* Short problem *
Keep only the lines where "from" appears.

* Dataset excerpt *

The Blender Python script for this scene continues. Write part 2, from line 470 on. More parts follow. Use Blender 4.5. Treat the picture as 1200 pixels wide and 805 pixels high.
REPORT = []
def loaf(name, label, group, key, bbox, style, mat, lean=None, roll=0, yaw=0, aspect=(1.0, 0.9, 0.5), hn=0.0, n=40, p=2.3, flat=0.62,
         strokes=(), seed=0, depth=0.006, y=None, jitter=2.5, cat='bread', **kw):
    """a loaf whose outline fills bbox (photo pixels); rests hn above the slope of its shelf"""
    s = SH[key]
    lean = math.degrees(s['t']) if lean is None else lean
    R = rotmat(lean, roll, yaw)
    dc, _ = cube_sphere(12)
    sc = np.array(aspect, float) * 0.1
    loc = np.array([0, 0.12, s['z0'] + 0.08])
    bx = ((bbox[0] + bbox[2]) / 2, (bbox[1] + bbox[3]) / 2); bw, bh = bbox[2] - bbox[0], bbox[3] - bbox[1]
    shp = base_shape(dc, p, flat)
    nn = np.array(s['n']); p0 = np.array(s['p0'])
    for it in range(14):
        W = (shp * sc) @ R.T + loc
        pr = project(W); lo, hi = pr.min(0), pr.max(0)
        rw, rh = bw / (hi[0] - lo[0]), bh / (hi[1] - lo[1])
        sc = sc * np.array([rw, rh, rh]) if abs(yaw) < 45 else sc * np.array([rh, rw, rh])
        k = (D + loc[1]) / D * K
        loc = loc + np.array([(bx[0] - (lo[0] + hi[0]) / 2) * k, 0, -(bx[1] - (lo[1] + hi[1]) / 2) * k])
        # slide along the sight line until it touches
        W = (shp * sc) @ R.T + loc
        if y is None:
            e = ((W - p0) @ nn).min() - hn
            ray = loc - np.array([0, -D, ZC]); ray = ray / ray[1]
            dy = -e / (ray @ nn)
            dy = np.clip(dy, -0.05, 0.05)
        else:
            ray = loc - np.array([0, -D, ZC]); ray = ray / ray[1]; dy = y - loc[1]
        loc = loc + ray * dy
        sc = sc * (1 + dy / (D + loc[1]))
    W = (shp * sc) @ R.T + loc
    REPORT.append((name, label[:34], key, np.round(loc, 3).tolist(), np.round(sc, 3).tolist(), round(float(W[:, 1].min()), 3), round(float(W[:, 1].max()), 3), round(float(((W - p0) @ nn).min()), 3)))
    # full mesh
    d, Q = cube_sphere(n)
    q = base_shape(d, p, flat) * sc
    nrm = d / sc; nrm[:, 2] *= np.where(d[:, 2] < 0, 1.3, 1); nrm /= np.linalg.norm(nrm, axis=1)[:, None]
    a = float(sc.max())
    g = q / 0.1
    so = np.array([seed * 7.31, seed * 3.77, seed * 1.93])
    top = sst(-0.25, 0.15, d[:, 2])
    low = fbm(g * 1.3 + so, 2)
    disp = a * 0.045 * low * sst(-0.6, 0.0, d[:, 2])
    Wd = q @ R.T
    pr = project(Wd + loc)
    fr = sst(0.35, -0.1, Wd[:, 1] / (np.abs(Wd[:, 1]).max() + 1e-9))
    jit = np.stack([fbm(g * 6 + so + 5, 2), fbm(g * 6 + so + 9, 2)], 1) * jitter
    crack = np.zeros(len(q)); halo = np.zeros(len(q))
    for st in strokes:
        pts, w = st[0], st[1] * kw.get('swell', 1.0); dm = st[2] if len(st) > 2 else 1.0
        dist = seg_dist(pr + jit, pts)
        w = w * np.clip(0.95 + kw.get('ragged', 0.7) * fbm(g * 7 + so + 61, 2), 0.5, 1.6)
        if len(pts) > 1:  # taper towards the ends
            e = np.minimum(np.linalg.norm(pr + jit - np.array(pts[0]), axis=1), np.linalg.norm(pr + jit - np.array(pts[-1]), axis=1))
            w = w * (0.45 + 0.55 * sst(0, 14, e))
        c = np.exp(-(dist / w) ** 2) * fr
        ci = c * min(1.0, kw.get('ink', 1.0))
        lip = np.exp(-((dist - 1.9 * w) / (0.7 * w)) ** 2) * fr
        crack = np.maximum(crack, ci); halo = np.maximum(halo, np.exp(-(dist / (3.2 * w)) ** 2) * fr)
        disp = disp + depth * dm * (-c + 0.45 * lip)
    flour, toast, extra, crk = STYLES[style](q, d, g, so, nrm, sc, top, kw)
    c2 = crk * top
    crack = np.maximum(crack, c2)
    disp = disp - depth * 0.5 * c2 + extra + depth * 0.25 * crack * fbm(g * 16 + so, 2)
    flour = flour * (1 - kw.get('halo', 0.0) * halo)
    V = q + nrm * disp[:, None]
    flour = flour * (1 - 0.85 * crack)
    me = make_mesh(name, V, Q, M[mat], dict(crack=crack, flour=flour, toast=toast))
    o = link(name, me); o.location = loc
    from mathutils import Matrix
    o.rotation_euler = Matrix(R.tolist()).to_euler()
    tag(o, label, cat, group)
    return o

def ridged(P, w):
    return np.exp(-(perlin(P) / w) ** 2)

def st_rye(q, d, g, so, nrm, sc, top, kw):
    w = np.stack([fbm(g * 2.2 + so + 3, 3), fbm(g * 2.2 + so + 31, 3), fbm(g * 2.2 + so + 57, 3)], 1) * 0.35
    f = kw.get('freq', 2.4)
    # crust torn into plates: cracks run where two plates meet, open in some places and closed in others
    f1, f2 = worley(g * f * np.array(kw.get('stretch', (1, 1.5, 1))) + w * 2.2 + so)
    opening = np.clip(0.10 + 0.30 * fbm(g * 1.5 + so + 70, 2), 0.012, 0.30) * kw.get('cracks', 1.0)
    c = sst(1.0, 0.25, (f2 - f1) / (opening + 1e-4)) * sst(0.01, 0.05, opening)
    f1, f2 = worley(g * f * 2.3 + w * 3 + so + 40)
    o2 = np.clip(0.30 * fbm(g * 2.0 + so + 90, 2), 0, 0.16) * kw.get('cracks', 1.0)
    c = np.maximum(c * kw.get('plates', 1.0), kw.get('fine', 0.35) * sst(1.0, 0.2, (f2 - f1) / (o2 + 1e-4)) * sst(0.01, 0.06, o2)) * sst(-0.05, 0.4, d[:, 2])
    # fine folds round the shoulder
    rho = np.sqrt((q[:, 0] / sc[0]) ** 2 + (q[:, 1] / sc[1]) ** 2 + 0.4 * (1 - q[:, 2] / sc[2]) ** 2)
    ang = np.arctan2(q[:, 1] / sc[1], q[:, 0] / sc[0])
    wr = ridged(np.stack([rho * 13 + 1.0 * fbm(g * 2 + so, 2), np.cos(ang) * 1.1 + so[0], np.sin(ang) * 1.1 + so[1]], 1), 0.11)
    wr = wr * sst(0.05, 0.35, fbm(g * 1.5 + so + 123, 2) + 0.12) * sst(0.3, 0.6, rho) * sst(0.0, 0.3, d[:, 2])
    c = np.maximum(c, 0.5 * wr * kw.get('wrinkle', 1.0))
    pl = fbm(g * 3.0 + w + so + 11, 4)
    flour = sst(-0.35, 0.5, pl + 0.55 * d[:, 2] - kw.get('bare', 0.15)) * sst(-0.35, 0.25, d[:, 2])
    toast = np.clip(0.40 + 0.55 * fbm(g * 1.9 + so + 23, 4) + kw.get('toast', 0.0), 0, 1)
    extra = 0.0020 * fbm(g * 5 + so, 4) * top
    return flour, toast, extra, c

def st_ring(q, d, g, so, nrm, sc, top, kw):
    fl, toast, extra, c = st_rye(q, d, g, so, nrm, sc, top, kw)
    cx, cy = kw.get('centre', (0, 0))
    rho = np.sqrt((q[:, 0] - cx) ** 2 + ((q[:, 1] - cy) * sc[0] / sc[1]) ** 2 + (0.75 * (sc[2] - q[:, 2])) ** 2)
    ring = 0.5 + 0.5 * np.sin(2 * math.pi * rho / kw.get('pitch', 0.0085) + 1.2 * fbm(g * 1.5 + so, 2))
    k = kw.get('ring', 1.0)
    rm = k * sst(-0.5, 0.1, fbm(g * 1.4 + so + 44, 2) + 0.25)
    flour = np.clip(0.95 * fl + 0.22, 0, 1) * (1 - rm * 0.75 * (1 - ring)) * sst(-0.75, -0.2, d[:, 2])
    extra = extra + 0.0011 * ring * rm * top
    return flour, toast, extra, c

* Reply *
The Blender Python script for this scene continues. Write part 2, from line 470 on. More parts follow. Use Blender 4.5. Treat the picture as 1200 pixels wide and 805 pixels high.
    from mathutils import Matrix